Physics for a Mathematician 01 - Preliminary Thoughts

Welcome to "Physics for a Mathematician," where I, a mathematician, stumble through physics, in the hopes that I can say something useful before the stumbling starts becoming painful.

Starting last semester, and partly inspired by the fact that my position is joint with the Simons Center for Geometry and Physics, I've been trying to learn some theoretical physics. The particularly disheartening aspect of this attempt is that I double majored as an undergraduate in math and physics, so it feels like I should know something. But of course, after years of focusing on math with only marginal glances towards towards physics, it's tough. Even worse, it's difficult to know whether it's really worth my time. As a postdoc, the goal is to publish publish publish, so there isn't the feeling of free time which I imagine comes only after nailing a tenure-track position. (Or maybe freedom doesn't come until tenure? That's too scary to fathom.) But nonetheless, I'm still in my first year as a postdoc, so I might as well push on until I realize it's a bad idea.

I should add that it's not a complete punt for me to want to learn physics. My primary focus on symplectic and contact geometry is adjacent to physics via a humongous many-tentacled monster's worth of connections. I hope that with a little bit of study, I can make peace with the Kraken, and allow physics ideas to infiltrate some aspects of my mathematics.

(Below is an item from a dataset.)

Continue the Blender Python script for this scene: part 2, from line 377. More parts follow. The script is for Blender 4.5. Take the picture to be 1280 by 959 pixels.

My goal is to make these posts accessible to a relatively wide audience of mathematicians, hopefully understandable (and enjoyable!) to an advanced undergraduate or first- or second-year graduate student. Like any good blogger, I will have my biases. I'm especially interested in figuring out what I need in order to understand quantum field theory and topological string theory, whatever that means.

I'm happy to hear any suggestions for papers you think I should read, especially if you'd like to enter on this journey with me.